Stochastic Machine Learning Based Attacks Detection System in Wireless Sensor Networks

Abstract

Wireless Sensor Networks (WSNs) play a crucial role in diverse applications, encompassing environmental monitoring, healthcare, and industrial automation. However, these networks are susceptible to various security threats, underscoring the need for robust attack detection systems. In this paper, we propose a Stochastic Machine Learning-Based Attack Detection System for WSNs that leverages the synergy of Hidden Markov Models (HMMs) and Gaussian Mixture Models (GMMs). The proposed system employs Principal Component Analysis for dimensionality reduction in the WSN dataset, thereby retaining essential routing features while mitigating the number of variables. Additionally, iterative machine learning Expectation-Maximization is employed to train the HMMs and GMMs, empowering the system to accurately detect and classify malicious activities and erroneous routing data. To evaluate the system’s efficacy, a series of experiments were conducted, entailing variations in the parameters of both HMMs and GMMs. Notably, the findings underscore that the configuration comprising 3 HMMs and 4 GMMs surpasses other combinations, achieving an exceptional accuracy level of 94.55%. Furthermore, a comprehensive comparison is drawn between the proposed system and common machine learning classifiers.
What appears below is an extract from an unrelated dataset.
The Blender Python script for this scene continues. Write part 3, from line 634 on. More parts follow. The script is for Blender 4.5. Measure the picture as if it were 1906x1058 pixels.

This analysis unequivocally highlights the system’s superiority in terms of accuracy and overall performance. Notable is the system’s exceptional performance in cross-validation, consistently achieving accuracies within the range of 0.96 to 0.98. The proposed Stochastic Machine Learning-Based Attack Detection System introduces a highly promising approach to fortify the security of WSNs. The amalgamation of rigorous experimentation, comparative analysis, and impressive results underscores its potential as an effective security enhancement tool.